В результате по всей Сибири «царили такое разложение и такая анархия, что местные власти стали обращаться к союзникам с просьбой о вмешательстве. Управление железными дорогами просило заступничества от распущенных военных банд, не слушавших ничьих распоряжений… Приморская земская управа просила иностранных консулов добиться увода из областей всех русских войск, чинивших над населением невероятные насилия, безобразничавших и сжигавших целые деревни»[461].

Все попытки введения регулярства не только не увенчались успехом, но и приводили к прямо противоположному результату: у Колчака «Ставка разрослась в нечто чудовищное по своим размерам и совершенно не соответствовавшее той ничтожной положительной работе, которая там производилась…, – вспоминал Будберг, – работа сводилась к составлению сводок, к разного рода статистике и к мелочному вмешательству в действия армий, состояния которых Ставка не знала, в местности, описания которой в Ставке не было, и при условиях, которые ставочные младенцы и представить себе не могли, сидя в Омске»[462].

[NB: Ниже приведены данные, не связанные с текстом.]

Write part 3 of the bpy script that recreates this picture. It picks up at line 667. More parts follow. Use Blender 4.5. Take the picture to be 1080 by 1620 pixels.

Таким же провалом закончились попытки введения регуляторства и на Юге России: «После Деникина хаос и развал царили всюду, в верхах и в низах, но главным образом в верхах, – однако, по словам ген. В. Замбржицкого, – Врангель сумел в короткий срок упорядочить все…»[463]. Но противоречия, «органически присущие белому лагерю», как отмечает А. Ганин, так и остались неизжиты. «Армия, – подтверждал ген. П. Залесский, – по существу оставалась прежняя, со всеми ее прежними недостатками… Те же «дивизии» из 400 штыков, те же поручики на ролях генералов; те же «вундеркинды» всюду – и в военной и в гражданской администрации; тот же протекционизм, те же «свои» везде, та же «лавочка» всюду; то же служение лицам… А управление Генеральным штабом было вручено офицеру, который гораздо лучше знал жандармское, чем военное дело…»[464].